A jury convicted Bulger in 2013 on 31 criminal counts for his involvement in 11 murders across the country during his time as leader of the Boston-based Winter Hill Gang.
A federal judge sentenced him to two life-in-prison terms plus five years in November 2013 and ordered him to pay $19.5 million in restitution and forfeit $25.2 million to the government.
“The testimony of human suffering that you and your associates inflicted on others was at times antagonizing to hear and painful to watch,” Judge Denise Casper said during the sentencing. “The scope, the callousness, the depravity of your crimes, are almost unfathomable.”

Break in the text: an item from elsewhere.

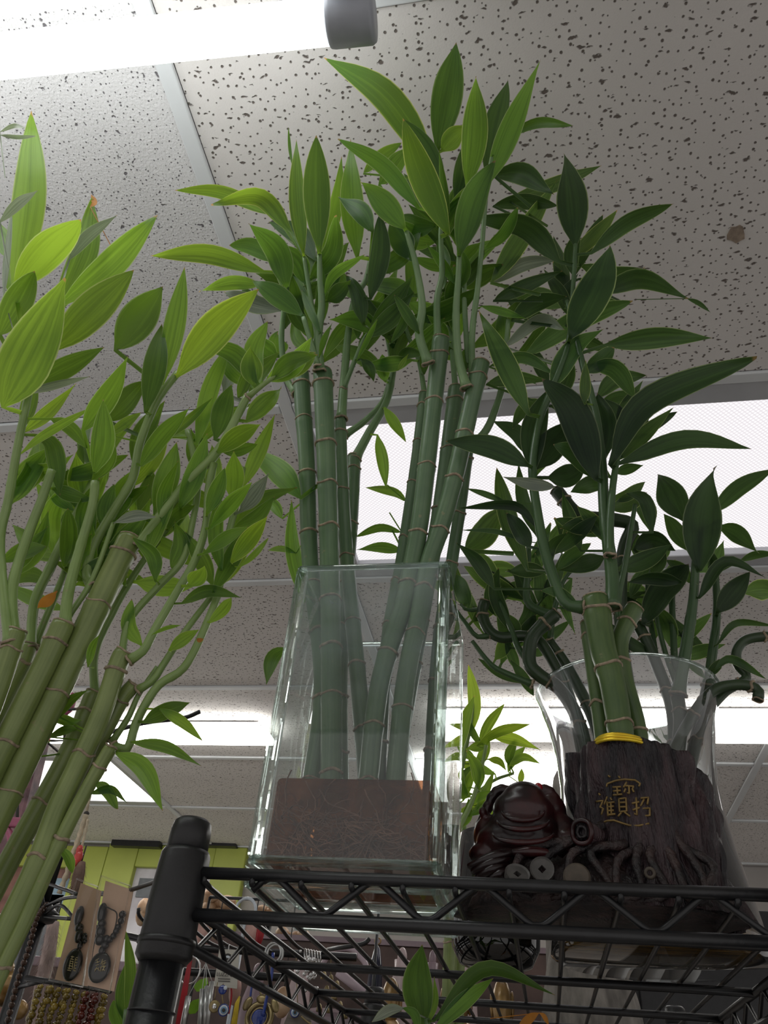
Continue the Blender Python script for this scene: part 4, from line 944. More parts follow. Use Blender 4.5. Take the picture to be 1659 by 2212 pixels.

The FBI had been searching for Bulger for 16 years before his arrest. The bureau added him to its “10 Most Wanted Fugitives” list in 1999, offering $250,000 for information leading to his arrest. The manhunt even expanded to Britain after a businessman reported spotting him near London’s Piccadilly Circus.
In October 2016, the U.S. Supreme Court declined to hear Bulger’s appeal for the conviction.
Prosecutors believe Bulger was responsible for more crimes during the 1970s, 80s and 90s, while he oversaw his criminal empire, than he was convicted of.
A source told the Boston Globe that Bulger had been in deteriorating health for years and had a heart condition.
Bulger’s life of crime was the subject of the 2015 movie titled “Black Mass” starring Johnny Depp as the mobster.